NTK-Guided Implicit Neural Teaching
Chen Zhang, Wei Zuo, Bingyang Cheng, Yikun Wang, Wei-Bin Kou, Yik Chung WU, Ngai Wong
TL;DR
This work tackles the heavy computational cost of training high‑resolution implicit neural representations by introducing NTK‑Guided Implicit Neural Teaching (NINT). NINT selects training coordinates using the Neural Tangent Kernel to maximize the per‑iteration global functional update, incorporating both local fitting error and heterogeneous coordinate leverage via self‑leverage and cross‑coordinate coupling. Empirical results across 1D, 2D, and 3D tasks show NINT achieves up to nearly 50% faster training while maintaining or improving reconstruction fidelity, outperforming state‑of‑the‑art sampling baselines. The approach is model‑agnostic and scalable, with robust performance across network sizes and architectures, highlighting a practical route to accelerate INR training without architectural changes or additional data.
Abstract
Implicit Neural Representations (INRs) parameterize continuous signals via multilayer perceptrons (MLPs), enabling compact, resolution-independent modeling for tasks like image, audio, and 3D reconstruction.
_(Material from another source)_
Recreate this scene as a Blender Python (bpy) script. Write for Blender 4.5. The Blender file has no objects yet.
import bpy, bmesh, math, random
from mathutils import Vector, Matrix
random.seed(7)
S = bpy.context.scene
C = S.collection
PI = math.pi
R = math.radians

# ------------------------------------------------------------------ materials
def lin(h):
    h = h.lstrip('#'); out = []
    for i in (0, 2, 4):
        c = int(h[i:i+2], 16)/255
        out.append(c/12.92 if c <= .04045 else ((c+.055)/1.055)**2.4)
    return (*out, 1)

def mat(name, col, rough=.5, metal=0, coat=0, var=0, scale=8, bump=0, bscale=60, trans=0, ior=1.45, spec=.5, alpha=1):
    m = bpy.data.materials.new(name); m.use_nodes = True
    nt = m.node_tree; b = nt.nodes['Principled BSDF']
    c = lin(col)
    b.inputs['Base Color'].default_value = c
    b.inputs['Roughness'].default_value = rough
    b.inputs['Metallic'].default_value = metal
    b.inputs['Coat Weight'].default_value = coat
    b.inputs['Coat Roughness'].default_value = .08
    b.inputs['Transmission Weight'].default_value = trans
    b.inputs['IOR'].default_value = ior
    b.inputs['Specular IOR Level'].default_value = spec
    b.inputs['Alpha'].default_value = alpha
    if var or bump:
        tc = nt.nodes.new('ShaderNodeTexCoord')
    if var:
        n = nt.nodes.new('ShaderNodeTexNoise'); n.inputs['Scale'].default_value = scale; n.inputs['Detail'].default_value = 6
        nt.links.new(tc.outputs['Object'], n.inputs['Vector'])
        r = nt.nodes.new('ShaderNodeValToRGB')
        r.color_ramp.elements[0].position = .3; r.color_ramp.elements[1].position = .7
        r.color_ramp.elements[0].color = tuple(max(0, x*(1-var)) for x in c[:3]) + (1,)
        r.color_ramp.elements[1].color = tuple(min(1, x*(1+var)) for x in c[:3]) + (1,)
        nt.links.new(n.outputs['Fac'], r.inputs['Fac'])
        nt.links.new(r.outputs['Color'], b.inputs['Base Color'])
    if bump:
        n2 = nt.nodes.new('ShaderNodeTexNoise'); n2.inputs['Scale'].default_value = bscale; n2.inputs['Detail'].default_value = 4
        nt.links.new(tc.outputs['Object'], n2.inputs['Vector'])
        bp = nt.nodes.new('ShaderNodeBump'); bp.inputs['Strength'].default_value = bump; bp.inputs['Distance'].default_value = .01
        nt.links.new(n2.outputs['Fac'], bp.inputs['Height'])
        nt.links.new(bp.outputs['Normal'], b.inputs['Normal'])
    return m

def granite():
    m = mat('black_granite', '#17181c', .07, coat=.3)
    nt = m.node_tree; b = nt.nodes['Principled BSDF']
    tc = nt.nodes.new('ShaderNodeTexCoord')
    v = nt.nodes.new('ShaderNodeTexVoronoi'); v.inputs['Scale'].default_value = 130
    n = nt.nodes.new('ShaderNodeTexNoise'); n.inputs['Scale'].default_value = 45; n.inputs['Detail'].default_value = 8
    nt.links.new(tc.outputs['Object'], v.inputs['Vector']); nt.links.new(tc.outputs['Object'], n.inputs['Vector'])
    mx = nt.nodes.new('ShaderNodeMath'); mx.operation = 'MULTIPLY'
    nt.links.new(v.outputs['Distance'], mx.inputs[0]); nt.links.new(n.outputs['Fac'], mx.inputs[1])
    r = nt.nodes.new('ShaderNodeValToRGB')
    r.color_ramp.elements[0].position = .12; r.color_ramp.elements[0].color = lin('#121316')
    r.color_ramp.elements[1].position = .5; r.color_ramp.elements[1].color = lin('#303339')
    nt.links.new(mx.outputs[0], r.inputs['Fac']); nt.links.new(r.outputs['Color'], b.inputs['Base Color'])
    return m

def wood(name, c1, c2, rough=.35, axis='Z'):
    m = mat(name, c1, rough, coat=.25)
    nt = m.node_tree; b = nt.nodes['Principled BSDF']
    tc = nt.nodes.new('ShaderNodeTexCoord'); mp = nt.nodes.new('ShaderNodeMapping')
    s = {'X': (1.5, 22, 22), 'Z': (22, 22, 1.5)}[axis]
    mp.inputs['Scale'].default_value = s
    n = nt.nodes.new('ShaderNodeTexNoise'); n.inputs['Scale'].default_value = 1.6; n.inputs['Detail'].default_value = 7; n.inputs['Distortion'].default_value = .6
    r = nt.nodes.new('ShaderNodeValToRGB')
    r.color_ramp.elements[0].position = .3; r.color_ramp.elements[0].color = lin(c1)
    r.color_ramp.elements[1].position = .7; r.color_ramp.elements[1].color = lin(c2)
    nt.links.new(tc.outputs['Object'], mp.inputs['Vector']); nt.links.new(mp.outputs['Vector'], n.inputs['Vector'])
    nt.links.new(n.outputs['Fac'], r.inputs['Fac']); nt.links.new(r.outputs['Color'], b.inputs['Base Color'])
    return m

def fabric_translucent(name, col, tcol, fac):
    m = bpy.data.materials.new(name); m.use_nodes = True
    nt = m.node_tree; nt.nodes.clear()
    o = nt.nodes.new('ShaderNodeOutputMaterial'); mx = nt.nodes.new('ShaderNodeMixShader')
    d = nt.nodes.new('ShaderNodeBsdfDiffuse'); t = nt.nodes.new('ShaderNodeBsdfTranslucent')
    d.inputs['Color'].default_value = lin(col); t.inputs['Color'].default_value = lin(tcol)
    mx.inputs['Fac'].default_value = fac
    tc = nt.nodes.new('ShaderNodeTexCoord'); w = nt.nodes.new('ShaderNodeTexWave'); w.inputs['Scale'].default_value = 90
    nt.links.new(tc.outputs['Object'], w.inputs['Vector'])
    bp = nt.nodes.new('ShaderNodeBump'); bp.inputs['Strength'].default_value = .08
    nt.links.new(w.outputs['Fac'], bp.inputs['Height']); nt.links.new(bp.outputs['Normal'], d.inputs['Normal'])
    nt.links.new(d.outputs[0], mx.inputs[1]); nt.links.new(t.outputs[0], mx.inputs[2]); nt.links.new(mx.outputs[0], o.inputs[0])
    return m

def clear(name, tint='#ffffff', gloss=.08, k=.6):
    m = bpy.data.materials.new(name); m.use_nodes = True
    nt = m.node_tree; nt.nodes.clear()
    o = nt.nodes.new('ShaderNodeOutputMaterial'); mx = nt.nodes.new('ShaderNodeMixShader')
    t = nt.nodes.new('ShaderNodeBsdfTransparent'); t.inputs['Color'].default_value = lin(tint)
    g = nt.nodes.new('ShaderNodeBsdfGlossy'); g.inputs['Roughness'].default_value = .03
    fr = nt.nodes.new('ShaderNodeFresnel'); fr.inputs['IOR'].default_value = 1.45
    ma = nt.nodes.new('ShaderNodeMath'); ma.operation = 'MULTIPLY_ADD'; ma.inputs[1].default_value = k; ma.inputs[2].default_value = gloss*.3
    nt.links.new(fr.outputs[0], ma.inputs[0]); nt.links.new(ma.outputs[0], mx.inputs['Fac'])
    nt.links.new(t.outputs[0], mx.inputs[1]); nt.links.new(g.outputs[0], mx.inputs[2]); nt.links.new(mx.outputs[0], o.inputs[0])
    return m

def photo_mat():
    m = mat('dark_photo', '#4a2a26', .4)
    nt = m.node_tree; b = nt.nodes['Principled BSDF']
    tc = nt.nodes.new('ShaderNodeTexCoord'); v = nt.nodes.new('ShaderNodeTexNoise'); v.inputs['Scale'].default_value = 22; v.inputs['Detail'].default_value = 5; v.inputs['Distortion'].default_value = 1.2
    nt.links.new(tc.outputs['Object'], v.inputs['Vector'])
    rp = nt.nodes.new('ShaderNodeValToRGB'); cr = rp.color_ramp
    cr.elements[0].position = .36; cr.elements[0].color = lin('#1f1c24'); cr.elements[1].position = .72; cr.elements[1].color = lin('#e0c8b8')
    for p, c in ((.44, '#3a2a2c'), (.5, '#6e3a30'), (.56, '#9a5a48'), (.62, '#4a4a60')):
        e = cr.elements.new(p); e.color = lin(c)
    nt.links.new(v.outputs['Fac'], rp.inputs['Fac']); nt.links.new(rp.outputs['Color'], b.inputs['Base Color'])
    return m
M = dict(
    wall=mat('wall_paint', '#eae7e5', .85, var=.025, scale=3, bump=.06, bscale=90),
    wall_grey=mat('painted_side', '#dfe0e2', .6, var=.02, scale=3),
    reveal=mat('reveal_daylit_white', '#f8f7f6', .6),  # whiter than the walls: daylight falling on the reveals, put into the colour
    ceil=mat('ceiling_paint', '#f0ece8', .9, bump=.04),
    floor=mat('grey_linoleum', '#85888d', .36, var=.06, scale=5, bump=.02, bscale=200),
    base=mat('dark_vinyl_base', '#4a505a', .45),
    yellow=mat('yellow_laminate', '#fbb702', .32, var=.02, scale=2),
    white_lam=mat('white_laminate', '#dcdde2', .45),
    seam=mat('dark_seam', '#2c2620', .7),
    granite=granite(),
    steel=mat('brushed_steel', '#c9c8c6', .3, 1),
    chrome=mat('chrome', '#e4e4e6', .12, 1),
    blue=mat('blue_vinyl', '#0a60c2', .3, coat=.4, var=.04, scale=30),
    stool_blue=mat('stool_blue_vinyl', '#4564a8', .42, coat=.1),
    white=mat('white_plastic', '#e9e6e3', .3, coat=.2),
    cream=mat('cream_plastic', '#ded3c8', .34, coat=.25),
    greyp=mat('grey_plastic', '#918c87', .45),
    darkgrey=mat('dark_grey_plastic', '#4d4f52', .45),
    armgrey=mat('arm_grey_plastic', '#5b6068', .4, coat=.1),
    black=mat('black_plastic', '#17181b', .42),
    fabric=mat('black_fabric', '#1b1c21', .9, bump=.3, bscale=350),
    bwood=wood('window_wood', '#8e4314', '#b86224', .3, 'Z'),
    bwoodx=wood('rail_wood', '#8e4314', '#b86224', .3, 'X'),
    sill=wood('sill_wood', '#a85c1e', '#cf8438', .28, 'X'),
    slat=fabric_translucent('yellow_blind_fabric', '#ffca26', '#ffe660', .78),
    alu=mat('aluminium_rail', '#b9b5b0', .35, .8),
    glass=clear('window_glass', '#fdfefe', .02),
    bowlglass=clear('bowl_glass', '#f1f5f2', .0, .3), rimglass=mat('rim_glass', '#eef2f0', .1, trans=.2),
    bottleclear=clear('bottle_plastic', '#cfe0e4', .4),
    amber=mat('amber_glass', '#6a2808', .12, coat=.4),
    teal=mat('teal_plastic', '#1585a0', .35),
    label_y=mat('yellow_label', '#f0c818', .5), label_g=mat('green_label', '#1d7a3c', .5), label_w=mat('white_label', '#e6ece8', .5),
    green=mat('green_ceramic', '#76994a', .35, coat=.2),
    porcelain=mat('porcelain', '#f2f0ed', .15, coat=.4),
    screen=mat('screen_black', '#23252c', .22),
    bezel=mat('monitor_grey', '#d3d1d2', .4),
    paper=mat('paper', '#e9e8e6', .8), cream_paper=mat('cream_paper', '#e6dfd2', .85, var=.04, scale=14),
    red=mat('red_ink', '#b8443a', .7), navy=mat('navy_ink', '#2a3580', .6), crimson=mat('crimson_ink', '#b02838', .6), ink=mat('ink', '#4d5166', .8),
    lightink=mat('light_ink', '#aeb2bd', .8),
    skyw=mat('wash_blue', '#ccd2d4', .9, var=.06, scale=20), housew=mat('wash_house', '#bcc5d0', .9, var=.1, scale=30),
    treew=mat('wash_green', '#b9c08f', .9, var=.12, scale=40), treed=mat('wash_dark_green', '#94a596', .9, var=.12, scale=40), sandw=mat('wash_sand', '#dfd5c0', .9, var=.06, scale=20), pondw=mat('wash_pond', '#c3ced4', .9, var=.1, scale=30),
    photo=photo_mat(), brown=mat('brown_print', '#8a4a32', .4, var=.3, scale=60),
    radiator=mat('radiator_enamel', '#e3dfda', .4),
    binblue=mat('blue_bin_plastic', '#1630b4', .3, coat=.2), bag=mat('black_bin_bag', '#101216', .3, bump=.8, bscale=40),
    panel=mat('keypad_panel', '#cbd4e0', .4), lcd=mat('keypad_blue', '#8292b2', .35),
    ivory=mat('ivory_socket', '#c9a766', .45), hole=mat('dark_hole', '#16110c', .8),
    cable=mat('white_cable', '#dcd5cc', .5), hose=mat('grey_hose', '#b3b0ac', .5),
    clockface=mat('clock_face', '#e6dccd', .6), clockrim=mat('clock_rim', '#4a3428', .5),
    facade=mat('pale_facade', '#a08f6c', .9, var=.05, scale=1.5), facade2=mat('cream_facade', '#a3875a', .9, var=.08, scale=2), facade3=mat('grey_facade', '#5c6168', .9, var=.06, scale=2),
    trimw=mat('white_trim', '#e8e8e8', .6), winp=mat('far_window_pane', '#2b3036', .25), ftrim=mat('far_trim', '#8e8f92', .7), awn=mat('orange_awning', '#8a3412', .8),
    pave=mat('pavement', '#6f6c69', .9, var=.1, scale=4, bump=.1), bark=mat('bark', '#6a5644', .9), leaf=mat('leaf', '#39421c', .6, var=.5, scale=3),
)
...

However, fitting high-resolution signals demands optimizing over millions of coordinates, incurring prohibitive computational costs. To address it, we propose NTK-Guided Implicit Neural Teaching (NINT), which accelerates training by dynamically selecting coordinates that maximize global functional updates. Leveraging the Neural Tangent Kernel (NTK), NINT scores examples by the norm of their NTK-augmented loss gradients, capturing both fitting errors and heterogeneous leverage (self-influence and cross-coordinate coupling). This dual consideration enables faster convergence compared to existing methods. Through extensive experiments, we demonstrate that NINT significantly reduces training time by nearly half while maintaining or improving representation quality, establishing state-of-the-art acceleration among recent sampling-based strategies.